Op-ed: The Afghan Refugee Program Is an Unfixable Mess — and May Bring the Next Terrorist Attack
The State Department has resettled 200,000 Afghans in the U.S., but whistleblowers point to corruption and lax security vetting.
By Phillip Linderman on March 14, 2025
History will rightly lambast the Biden administration for the tragic and disastrously managed evacuation from Kabul in 2021. In the wreckage and chaos of that withdrawal, the Biden administration's National Security Council (NSC) set up a program to assist Afghans who had worked with U.S. authorities to leave the country and resettle in the United States. The State Department’s “Coordinator for Afghan Relocation Efforts” (CARE) has largely managed the resettlement operation, but not without controversy. Whistleblowers have credibly alleged that CARE officials have tolerated unacceptable security risks in resettling unknown Afghans, while also ignoring internal corrupt screening practices. There is little doubt that CARE has prioritized resettling Afghans over protecting the American homeland.
The good news is that the new Trump administration has paused resettling Afghans. The bad news is that Congress wants to continue the program. Trump has not yet permanently terminated CARE, and program contractors are still in place, ready to turn the processing back on. The right move is to end this program.

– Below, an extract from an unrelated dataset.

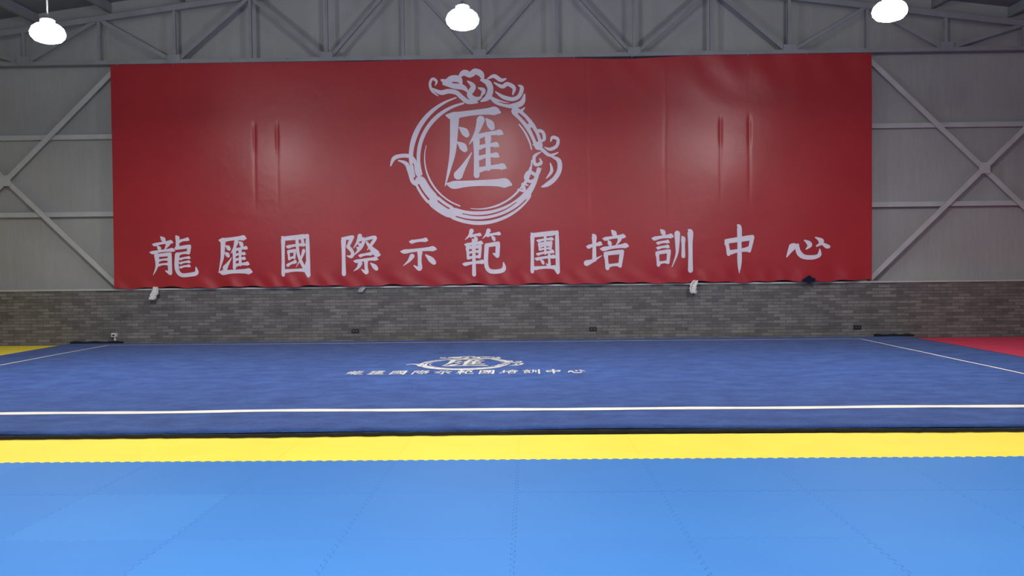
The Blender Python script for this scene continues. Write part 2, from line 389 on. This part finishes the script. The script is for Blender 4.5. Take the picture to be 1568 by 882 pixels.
def ring_strokes():
    st = []; rd = []
    cx, cy, kx = 735, 243, 1.05
    def arc(r, a0, a1, ws, dst=st):
        n = max(4, int(abs(a1-a0)/8)+1); P = []
        for i in range(n+1):
            t = i/n; a = math.radians(a0+(a1-a0)*t)
            f = t*(len(ws)-1); j = min(int(f), len(ws)-2); w = ws[j]+(ws[j+1]-ws[j])*(f-j)
            P.append((cx+kx*r*math.cos(a), cy-r*math.sin(a), w))
        dst.append((P, False))
    arc(97, 108, 184, [2,6,8,6]); arc(86, 103, 196, [3,6,6,5]); arc(97,187,196,[6,5])
    arc(77, 165, 250, [1,3,2]); arc(91, 203, 222, [18,20]); arc(91, 226, 243, [20,19])
    arc(91, 247, 322, [18,21,18,13]); arc(77,262,350,[1,3,3,1])
    arc(90, 322, 350, [10,7,5]); arc(79,330,358,[3,4,2])
    arc(91, 12, 52, [13,15,13]); arc(80, 10, 40, [2,3,2])
    arc(94, 250, 318, [1.5,3,1.5], rd); arc(87, 255, 310, [1,2,1], rd); arc(95,205,221,[2.5,2.5],rd)
    arc(91, 17, 30, [3,4,3], rd); arc(91, 36, 48, [3,4,3], rd); arc(87,228,241,[2,2],rd)
    def s(dst, w, *p):
        P = [(p[i], p[i+1]) for i in range(0, len(p), 2)]; n = len(P)
        dst.append(([(x, y, w*(0.35 if i in (0, n-1) else 1)) for i, (x, y) in enumerate(P)], False))
    # tail flourish, left
    s(st, 6, 602,254, 607,243, 618,239, 632,240, 640,250, 643,266, 652,280)
    s(st, 6, 614,246, 626,251, 631,264, 637,280, 652,286)
    # claw curls, right
    s(st, 5, 820,214, 826,202, 835,203, 837,214, 828,218)
    s(st, 5, 838,226, 846,229, 856,224, 858,214, 850,211, 847,217)
    s(st, 5, 820,222, 832,228, 845,238, 858,234)
    s(st, 7, 848,240, 859,246, 860,260, 853,273, 842,282, 833,286)
    s(st, 5, 846,250, 848,262, 840,273)
    s(st, 5, 832,233, 822,240, 823,252, 832,250, 830,243)
    s(st, 5, 832,258, 825,268, 814,263, 808,272, 815,278, 822,274)
    s(st, 5, 812,284, 804,282, 806,292, 796,290)
    # dragon head, top
    s(st, 4, 676,148, 667,140, 664,130, 668,122, 674,126, 672,132)
    s(st, 7, 668,137, 680,143, 692,141, 704,143, 712,150, 722,157, 736,158)
    s(st, 10, 682,124, 690,127, 698,122, 708,123, 712,130)
    s(st, 8, 684,130, 700,133, 714,135, 722,142)
    s(st, 9, 708,120, 716,113, 726,116, 733,111, 742,115, 745,124)
    s(st, 8, 722,126, 730,134, 724,146, 732,153, 742,150)
    s(st, 9, 742,124, 752,128, 756,138, 752,150, 742,156)
    s(st, 7, 738,136, 746,140, 742,148)
    s(st, 6, 752,122, 762,118, 772,124, 780,122)
    s(st, 6, 762,128, 774,134, 782,130, 792,136, 790,146)
    s(st, 8, 754,148, 764,156, 778,161, 792,163, 804,158, 808,146)
    s(st, 6, 764,142, 776,150, 790,153, 800,148, 804,136, 799,132)
    s(st, 5, 790,168, 800,172, 808,166)
    s(rd, 2, 716,120, 724,122, 730,119); s(rd, 2, 745,132, 750,140, 747,147); s(rd, 1.8, 690,135, 702,138)
    s(rd, 2, 768,157, 782,160, 794,158)
    # big character inside
    for pts, cor in C['hui']:
        st.append(([(680+x*1.05, 163+y*1.32, w*1.15) for x, y, w in pts], cor))
    return st, rd
RING_W, RING_R = ring_strokes()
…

Besides the usual open-border lobby, most supporters of continuing CARE are those well-meaning Americans, many of them veterans of the failed 20-year Afghanistan nation-building project, who believe Washington has a continuing obligation to those Afghans who worked with us. This view, admittedly, is a noble recognition of a debt, and Americans can, and should, debate when that obligation has been honorably discharged.
But that question is far from the only issue. Whistleblowers have made the case that unacceptable deficiencies riddle the program. Just as with the Afghanistan nation-building project, the ability of Congress to snap its fingers and throw money at an issue does not mean that a U.S. government solution can be successfully implemented. CARE’s proponents dangerously overestimate the operational capability of U.S. officials to identify, vet, and safely resettle those deserving Afghans we want to extract.